Imagine you’re a data scientist working on a machine learning project. You’ve written a Python script, train_model.py, that trains a large AI model. When you open your terminal and type python train_model.py, your operating system (let’s say Linux) springs into action. First, it locates the Python interpreter program. Then, it creates a new process for this interpreter. This new process is given a unique Process ID (PID), say 12345. The operating system allocates a block of memory specifically for this process to load your script’s code, the training data, and the model’s parameters. As the script runs, this process will consume CPU cycles, write logs to a file, and potentially access network resources to download pre-trained weights. If your script encounters an error, the process might terminate prematurely, and the operating system will reclaim its resources. If it completes successfully, the process will exit gracefully, freeing up its memory and CPU time for other tasks.

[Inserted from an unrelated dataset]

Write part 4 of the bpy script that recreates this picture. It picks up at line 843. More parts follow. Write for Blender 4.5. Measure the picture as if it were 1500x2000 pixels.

# A simple Python script that would run as a process
import time

def long_running_task():
    print("Starting a long task...")
    time.sleep(10) # Simulate work
    print("Task finished!")

if __name__ == "__main__":
    long_running_task()

Where You’ll Encounter It

You’ll encounter the concept of processes everywhere in computing. If you’re a developer, you’ll manage processes when deploying applications, writing scripts, or debugging code. System administrators constantly monitor and manage processes to ensure server health and performance. Even as a regular computer user, you interact with processes through task managers (like Windows Task Manager or macOS Activity Monitor) to see what’s running and potentially terminate unresponsive applications. AI learning guides will often discuss processes in the context of running training jobs, deploying inference servers, or managing resource-intensive AI workloads on GPUs or cloud instances.

Related Concepts

Processes are closely related to several other fundamental computing concepts. A thread is a smaller unit of execution within a process, allowing a single process to perform multiple tasks concurrently. The operating system (OS) is responsible for creating, scheduling, and managing processes. Memory management is crucial for processes, as the OS allocates and protects their memory space. CPU scheduling determines which process gets to use the processor at any given moment. Containerization technologies like Docker build upon process isolation to package applications and their dependencies into portable, self-contained units.

Common Confusions

A common confusion is distinguishing between a ‘program’ and a ‘process’. A program is a static set of instructions stored on disk, like an executable file (e.g., chrome.exe). A process, on the other hand, is the dynamic, running instance of that program. You can have multiple processes running from the same program (e.g., several instances of your web browser). Another point of confusion is between a process and a thread. While a process is an independent execution environment with its own memory space, a thread is a lightweight unit of execution that shares the same memory space and resources as other threads within the same process. Think of a process as a house, and threads as individual people living and working within that house.

Bottom Line

A process is a running instance of a computer program, complete with its own resources and execution context. It’s the fundamental unit by which operating systems manage and execute software. Understanding processes is essential for anyone working with computers, from basic troubleshooting to advanced system design and AI deployment. They enable multitasking, resource isolation, and the stable operation of all the applications and services you use daily, making them a cornerstone of modern computing.